Com este procedimento, contrário à tradição anterior (v. o que se passou em 1980 com o índice de base em 1976), o Governo escamoteia dos parceiros sociais a verdadeira evolução da inflação, porque comparar directamente o índice publicado em Dezembro de 1987 com o de Janeiro de 1988 é «misturar alhos com bugalhos». Com efeito, trata-se de índices distintos, com ponderadores diferentes para as várias classes, sendo também o número destas diferente num e noutro índice.
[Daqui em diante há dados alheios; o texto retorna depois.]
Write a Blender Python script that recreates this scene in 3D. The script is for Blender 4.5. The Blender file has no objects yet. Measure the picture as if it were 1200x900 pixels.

3 — Mais escandaloso tem sido o comportamento do Governo acerca da produtividade esperada para as empresas dependentes da tutela estatal.

Aí, o pudor foi completamente posto de parte, com a substituição de previsões da produtividade por «tectos salariais clandestinos», destinados a controlar unilateralmente o nível dos salários nas empresas públicas.

A subalternização total dos gestores públicos, a quem é retirada toda a autonomia de gestão no domínio da fixação de salários, é hoje uma prática institucionalizada.

Sabe-se que as orientações tutelares têm sido tão estritas e limitativas que vão ao ponto de condicionar os procedimentos concretos a adoptar pelos representantes dos conselhos de gestão nas mesas de negociações.

O Governo, através da tutela e do GAFEEP estabelece não só orientações globais como condiciona os meios e os objectivos parcelares da negociação, imponto critérios de cálculo da produtividade, que têm como consequência a inutilidade da sua consideração para efeitos negociais, tal o grau de manipulação a que são sujeitos e cuja única finalidade é o controle arbitrário dos resultados da negociação.

4 — O autoritarismo negocial do Governo tem gerado já situações de extrema conflitualidade, com prejuízos notórios para o clima social no Pais. Os casos da PETROGAL, em que o Governo só recuou com o acto de gestão, depois de os trabalhadores imporem pela greve a retoma das negociações, e da Carris, em que o mesmo Governo não hesitou em recorrer à requisição civil para impor um tecto salarial indisfarçado, são exemplos flagrantes de uma postura contrária à concertação e ao diálogo.

A relativa acalmia das negociações salariais no sector privado e os mais altos níveis de acordo aí verificados são a prova disso mesmo. As tabelas salariais com produção de efeitos a partir de 1 de Janeiro de 1988 rondam a percentagem média de 9%, enquanto no sector público a mesma média não ultrapassa os 797o.

5 — Aliás, o controle governamental da negociação colectiva nas EPs tem mesmo redundado na violação dos princípios gerais do direito de negociação.

Apoiando-se no uso abusivo dos mecanismos da aprovação tutelar, o Governo conseguiu já provocar uma drástica redução dos AEs aplicados, os quais passaram de 92, em 1985, para 49, em 1987, não se vislumbrando qualquer abrandamento em tal política, como se disse, ilegal, inconstitucional e desconforme com as determinações da OIT.

Neste contexto, é imperioso notar que o Governo anterior recusou a publicação de uma resolução arbitral relativa ao AE para os TLP, mesmo sabendo-se que se tratava de uma arbitragem obrigatória, ou seja, determinada por despacho governamental, e onde teve assento um árbitro presidente nomeado pelo Governo, uma vez que não houve acordo das partes quanto à sua designação.

São, mesmo, visíveis algumas das consequências deste comportamento, designadamente um clima próprio ao aumento do arbítrio patronal e de desvalorização da negociação colectiva.

A diminuição do número de convenções colectivas de trabalho publicadas e a concomitante redução do número de trabalhadores abrangidos espelham essa realidade. Com efeito, de 636 IRCTs publicados em 1985 passou-se em 1987 para 527.

6 — O Governo tem vindo a fomentar a injustiça social como falso pretexto da livre negociação.

De facto, o Decreto-Lei n.° 519-C1/79, que regula as relações colectivas de trabalho, prevê a intervenção administrativa do Estado através da emissão de portarias de extensão e de portarias de regulamentação de trabalho.